Soult accompanied Napoleon's invasion at Spain later that year, leading the final stages of the pursuit to Corunna and occupying Portugal in march 1809. Driven out of Oporto by Wellesley's Anglo-Portuguese force in May, he defeated Spanish forces at Ocana during the summer and was Jourdan's successor as Joseph Bonaparte's chief of staff. Unhappy in the role, he left Madrid for south-western Spain in 1810, finding himself embroiled in a defensive campaign around Badajoz while mounting a major siege at Cadiz. Forced to retire north-west after Marmont's defeat at Salamanca in 1812, Soult retook Madrid and pursued Wellington's subsequent retreat from Burgos.

Temporarily seconded to Germany in 1813, he led the Imperial Guard until after the battle of Bautzen, when he returned to the Peninsular War as theatre C-in-C, charged with recovering an almost hopeless situation after the defeat at Vitoria. He fought an epic defensive campaign over the next ten months, retreating slowly into and beyond the Pyrenees until defeat at Orthez and a final confrontation at Toulouse in April (several days after Napoleon's abdication) persuaded him to surrender.

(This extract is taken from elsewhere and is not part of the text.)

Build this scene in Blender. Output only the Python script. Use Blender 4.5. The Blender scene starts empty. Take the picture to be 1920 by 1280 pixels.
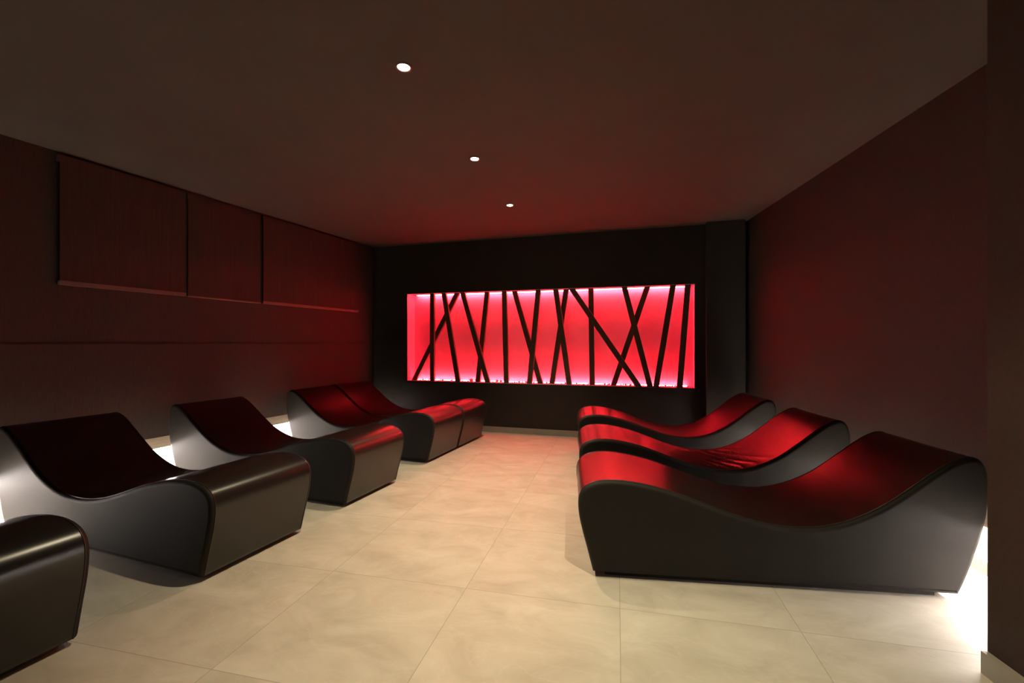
import bpy, bmesh, math, random
from mathutils import Vector, Matrix

random.seed(7)
SC = bpy.context.scene
COL = SC.collection

# ------------------------------------------------------------------ survey frame -> room frame
# The room frame has the niche wall along x.  Floor-plan measurements were taken
# in a frame turned by A (X to the right, Z ahead); W() turns them into the room.
A = math.atan(0.2995)
CA, SA = math.cos(A), math.sin(A)
def W(X, Z, z=0.0):
    return Vector((CA*X - SA*Z, SA*X + CA*Z, z))

H = 2.60          # ceiling height
YB = 5.762        # niche wall plane

# ------------------------------------------------------------------ camera, world, exposure
cam_data = bpy.data.cameras.new('camera')
cam = bpy.data.objects.new('camera', cam_data)
COL.objects.link(cam)
cam_data.sensor_width = 36.0
cam_data.lens = 845.0/1920.0*36.0
cam_data.shift_y = 3.0/1920.0
cam_data.clip_start = 0.02
cam.location = (0, 0, 1.2)
cam.rotation_euler = (math.radians(90), 0, A)
SC.camera = cam

world = bpy.data.worlds.new('world')
SC.world = world
world.use_nodes = True
world.node_tree.nodes['Background'].inputs[0].default_value = (0.9, 0.8, 0.75, 1)
world.node_tree.nodes['Background'].inputs[1].default_value = 0.02

SC.view_settings.view_transform = 'Standard'
SC.view_settings.look = 'None'
SC.view_settings.exposure = 0.0
SC.view_settings.gamma = 1.0
SC.view_settings.use_curve_mapping = False

# light levels
SPOT_W = 152.0
SPOT_COL = (1.0, 0.85, 0.56)
LENS_EMIT = 60.0
LED_EMIT = 480.0
LED_COL = (1.0, 0.92, 0.88)
RED_EMIT = 315.0
RED_COL = (1.0, 0.026, 0.024)

# ------------------------------------------------------------------ materials
def new_mat(name):
    m = bpy.data.materials.new(name)
    m.use_nodes = True
    nt = m.node_tree
    return m, nt, nt.nodes['Principled BSDF']

def N(nt, kind, **kw):
    n = nt.nodes.new(kind)
    for k, v in kw.items():
        setattr(n, k, v)
    return n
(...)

Not given a senior command of the restored monarchy, Soult was quick to rejoin Napoleon during the Hundred Days of 1815, but was ill-employed as chief of staff to the army for the Waterloo campaign. He spent the next four years in exile east of the Rhine, was restored to the army lists in 1820 and subsenquently capitalized on his position as the most celebrated of Napoleon's surviving marshals to pursue an extremely successful political carrer.

His brother Pierre (1770-1843) saw long-term service in Spain, was a divisional general from 1813 and took part in all the final actions beyond the Pyrenees, eventually retiring as a lieutenant-general in 1825.